If you would like to join in on the study…read the responses of other people going through this journey with me you can go to http://www.marlataviano.com/ and jump in on this crazy, radical journey!
It'll change you...I promise!
5 comments:
Loved reading your thoughts. I understand how you feel!! I read the first chapter...then read it again with my husband. I was just as overwhelmed the second time I read it! I'm a bit nervous about what Chapter 2 holds!
Oh that we would be obedient to God's call and His leading through a true Radical faith.
i SO completely get what you said in this post. one of my first thoughts was that i, too, could give up the material (even as i admitted some of my preoccupation w/ the material...even buying 2ndhand if i don't need something is extravagant!) but would i be willing to take away from mykids... to even leave them if he called me to? would i still say, "send me" if he challenged our family to the missions field (a secret long, held desire of my heart)?
these are tough questions w/ only tougher answers.
i am intimidated, too, by platt's suggestion that we cna't go into this thing saying, let me read about it first and mull on it then decide. no, we are called upfront to choose to believe. and i'm not sure i've ever been more scared that he was gonna take something i love!!!
I agree!
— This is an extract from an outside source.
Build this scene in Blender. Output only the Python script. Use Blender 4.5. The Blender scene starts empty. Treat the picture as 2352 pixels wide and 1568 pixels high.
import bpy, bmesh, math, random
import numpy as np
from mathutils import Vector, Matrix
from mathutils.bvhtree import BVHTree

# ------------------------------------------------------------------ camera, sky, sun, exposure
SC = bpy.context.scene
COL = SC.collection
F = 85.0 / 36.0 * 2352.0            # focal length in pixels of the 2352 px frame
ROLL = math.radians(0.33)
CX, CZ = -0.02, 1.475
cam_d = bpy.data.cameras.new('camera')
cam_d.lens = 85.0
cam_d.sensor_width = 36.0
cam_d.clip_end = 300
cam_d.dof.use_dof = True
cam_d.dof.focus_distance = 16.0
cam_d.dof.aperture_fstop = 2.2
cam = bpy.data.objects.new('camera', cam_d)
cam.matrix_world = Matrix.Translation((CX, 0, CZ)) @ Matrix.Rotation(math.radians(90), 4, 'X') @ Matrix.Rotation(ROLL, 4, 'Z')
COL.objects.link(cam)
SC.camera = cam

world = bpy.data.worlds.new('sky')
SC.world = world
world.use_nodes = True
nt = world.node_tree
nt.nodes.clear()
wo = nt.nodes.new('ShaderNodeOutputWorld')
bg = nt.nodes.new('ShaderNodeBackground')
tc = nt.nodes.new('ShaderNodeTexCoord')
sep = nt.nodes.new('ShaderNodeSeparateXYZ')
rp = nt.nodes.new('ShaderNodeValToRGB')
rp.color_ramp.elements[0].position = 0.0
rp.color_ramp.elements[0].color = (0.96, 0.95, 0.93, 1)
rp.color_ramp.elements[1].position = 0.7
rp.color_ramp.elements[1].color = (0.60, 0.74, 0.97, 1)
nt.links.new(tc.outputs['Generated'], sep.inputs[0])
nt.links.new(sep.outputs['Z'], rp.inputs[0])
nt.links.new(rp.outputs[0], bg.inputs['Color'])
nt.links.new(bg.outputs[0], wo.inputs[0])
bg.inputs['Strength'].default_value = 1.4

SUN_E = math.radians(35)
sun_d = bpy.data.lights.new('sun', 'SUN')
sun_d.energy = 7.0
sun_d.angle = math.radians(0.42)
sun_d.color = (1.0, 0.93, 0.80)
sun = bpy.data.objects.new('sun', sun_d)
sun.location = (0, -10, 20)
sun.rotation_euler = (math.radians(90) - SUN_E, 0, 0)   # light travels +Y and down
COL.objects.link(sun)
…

I'm right there with you! (I have 4 kiddos, too, by the way!) Anyway, it was great reading your response to this life-changing book about a life-changing Jesus!
I am with you- uncomfortable in my comfort. This is my second time reading Radical in the last six months and I am getting uncomfortable all over again..despite the changes we made as a family last time we read it. I say go God...I know that He will be faithful to get us through to whatever it is He has in store.
Genie, I can soooo relate to the part where you said you would willingly sell all your stuff, BUT you know it's not just about that. There are other things God wants from you. Ouch, ouch, ouch.
Thank you so much for this honest post!